Além da falta do membro inferior, ele começou a sentir também o preconceito. “Na escola me chamavam de Saci Pererê, perninha, aleijado. Isso doia muito, me magoava. Mas eu coloquei na cabeça que eu ia provar o meu valor”, contou. Foi então que o são-paulino roxo e fã de Rogério Ceni (ex-goleiro tricolor e hoje técnico do Fortaleza), resolveu, com uma perna só, seguir os passos do ídolo. No início encontrou resistência. Aos poucos, provou que a sua condição física não era impedimento para agarrar bem. A prova material disto se encontra plastificada e pregada na parede do seu estreito quarto. A página do Jornal do Commercio com a reportagem “Defesa dos (d)eficientes”, publicada no dia 22 de abril de 2014. “Ela mudou a minha vida. Na rua, pessoas que antes nem olhavam pra mim me paravam pra tirar foto. Até autógrafo eu comecei dar!”, contou, com o sorriso de sempre.

Jerffeson nem imaginava, mas conquistou também uma fã de muito longe. A filha do então presidente do São Paulo viu a matéria e mandou como presente para o garoto uma caixa repleta de produtos do clube, entre eles uma camisa autografada de Ceni. A entrega rendeu uma nova matéria “Um chute de superação”, capa do JC no dia 8 de junho do mesmo ano. “Foi muito emocionante. Nunca imaginei que um dia eles iam saber que eu existo e ainda mais mandar presentes”, recordou. Meses depois, a TV Globo pediu o contato de Jerffeson para fazer matérias e através delas ele foi até São Paulo, onde realizou o sonho de conhecer seu ídolo. O Sport, em parceria com uma empresa de próteses, ainda doou uma perna mecânica ao jovem, no entanto o equipamento quebrou.

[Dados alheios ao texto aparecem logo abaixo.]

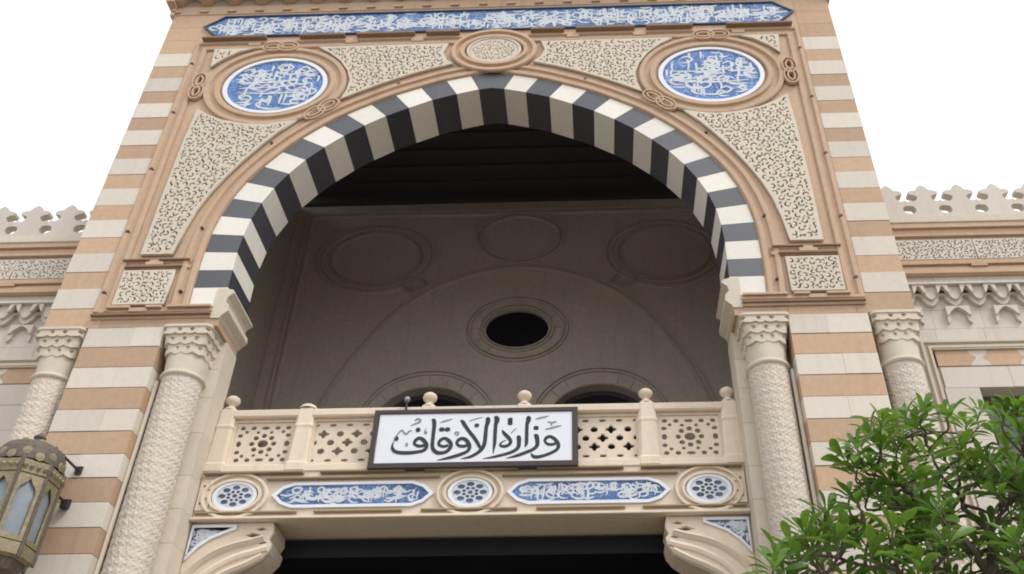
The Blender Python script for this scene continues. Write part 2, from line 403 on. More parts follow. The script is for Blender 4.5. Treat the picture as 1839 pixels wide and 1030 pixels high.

O ano de 2014 foi realmente mágico para Jerffeson. Mas a vida, ele também aprendeu, teve que continuar. Os obstáculos permaneceram. É somente com o salário-mínimo que recebe como pensão que sustenta a casa onde mora com a mãe, desempregada. Até chegou a iniciar a sonhada reforma, mas sem recursos não conseguiu concluir. Apenas com o ensino médio completo, tentou várias vezes arranjar emprego, mas só fez bicos em lava-jato, oficina, padaria, e há quase um ano não arruma serviço.

Apesar das dificuldades, não cogita se desfazer dos seus sonhos. Dos que já foram realizados e dos que ainda não. “Uma vez um cara, que passou de carro do lado do campo, me reconheceu. Chegou em mim e ofereceu R$ 5 mil pela camisa autografada de Ceni. Eu agradeci, mas disse não. Não tem dinheiro no mundo que compre o presente de um ídolo. Eu tenho fé que ainda vou realizar meus outros sonhos. Quero um dia quem sabe defender o Brasil em uma paraolimpíada. Também fazer cursos como design em games ou pinturas litográficas”, projetou.

Enquanto isso, Jerffeson continua quase todo dia a bater bola com os amigos no mesmo campinho de terra, localizado entre as duas faixas da BR-101, bem na entrada de Ribeirão, onde foi “descoberto”. A descoberta na verdade foi feita pelo próprio Jerffeson. A do sentido da vida que, apesar das dores, deve sempre ser celebrada. Como um gol. “No futebol, eu me sinto completo. Não sinto falta de uma perna quando estou em campo. Mesmo sem ela eu jogo melhor do que muita gente. Tudo eu agradeço a Deus e ao futebol. Eu sou perfeito. E não deixo nada, nem ninguém me provar o contrário”, defendeu o goleiro onde mais gosta de estar: entre traves, sem entraves.